But the U.S. oil market looks very different now, thanks to a dramatic increase in domestic oil production in recent years. The U.S. imported just 27 percent of the petroleum consumed last year – the lowest level since 1985.

Even now, there are exceptions to the ban, such as exporting to Canada or “trades” with Mexico, where American light sweet crude is exchanged for Mexican heavy sour crude. Such swaps were approved by the Commerce Department last month and are supposed to help both refineries in both countries run better. 

But the push to lift the ban entirely has recently gained momentum.

“It’s going to create more jobs here at home,” said Louis Finkel, with the American Petroleum Institute, as he summed up the pitch for lifting the ban. “It’s going to have a positive impact on our trade deficit and, most importantly, it’s going to have a positive impact on consumers.”
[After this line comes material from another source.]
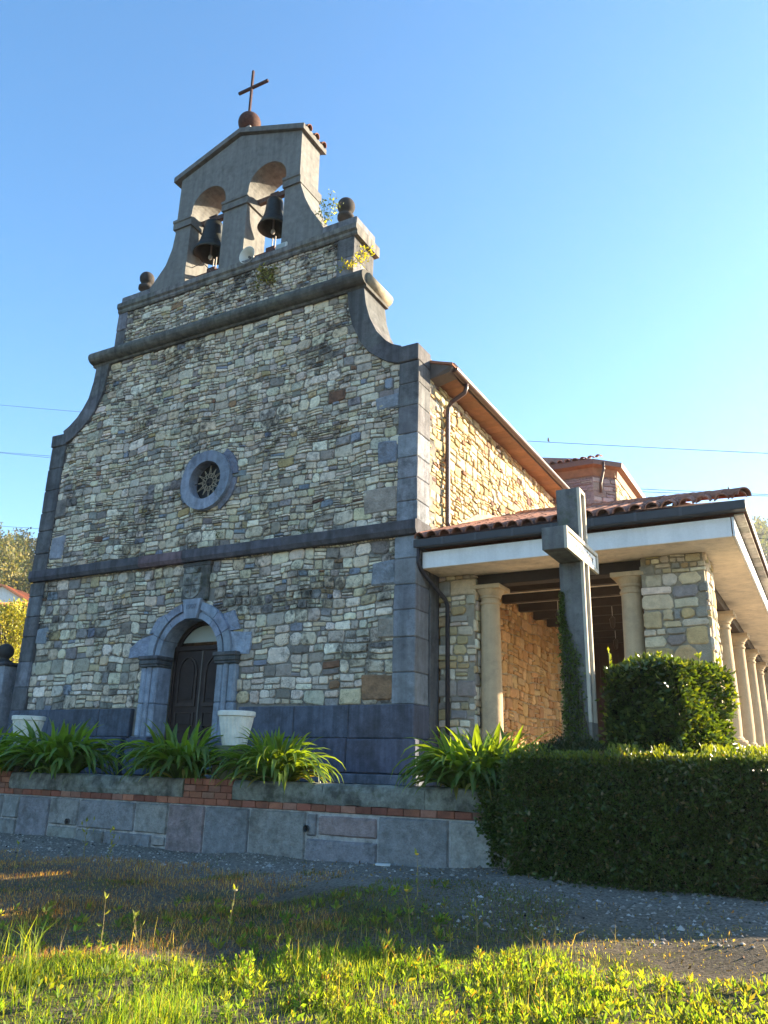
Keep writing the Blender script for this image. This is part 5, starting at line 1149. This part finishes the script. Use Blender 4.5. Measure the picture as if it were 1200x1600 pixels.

He believes repealing the ban on crude exports will “create downward pressure on gasoline prices and benefit all American consumers.”

However, those who want to maintain the export restrictions worry it’ll have the opposite effect.

“We are concerned that repealing the 40-year-old statutory prohibition on exporting U.S. crude oil could harm consumers, businesses and our national security,” wrote Sen. Ed Markey in a June letter to President Obama, signed by 12 other Democrats.

The White House has said the decision of whether to lift the export restrictions should remain with the Commerce DepartmentMany independent refineries, environmentalists, and unions are also in favor of maintaining the status quo.

So what might lifting the ban actually do?

Lynn Westfall is the director for the Office of Energy Markets and Financial Analysis at Energy Information Administration. His non-partisan agency recently put out a report on this.

He said at most, by 2025, “we see effects on crude prices and therefore gasoline prices in the neighborhood of [a decrease of] about a penny a gallon. So it’s not a big effect on prices consumer pay, but it’s a fairly significant effect on the income of U.S. domestic crude producers.”

He thinks it could eventually add up to $30 billion a year of additional income for U.S. crude producers —revenue, he said, that would largely come at the expense of domestic refineries.

Westfall said this is the result of a couple years of research and seven previous reports.

But Ed Hirs, an energy economist at the University of Houston, looked at all the research out there and is not impressed that lifting the ban will have much impact at all.

“Until the United States gets to the point where crude oil is less extensive to produce than it is overseas, we can’t compete dollar for dollar, barrel for barrel against the larger producers in OPEC,” he said, noting that relative to some Middle Eastern oil producing countries, it’s harder and more expensive to pull oil out of the ground in the U.S.

“U.S. producers with shale plays costing $25, $35, $45, $55, $65 a barrel to produce cannot compete with OPEC producers where the cost of lifting and producing crude oil is less than $10 a barrel.”

But he said the ban is such a non-issue, he doesn’t see much argument for keeping it in place either.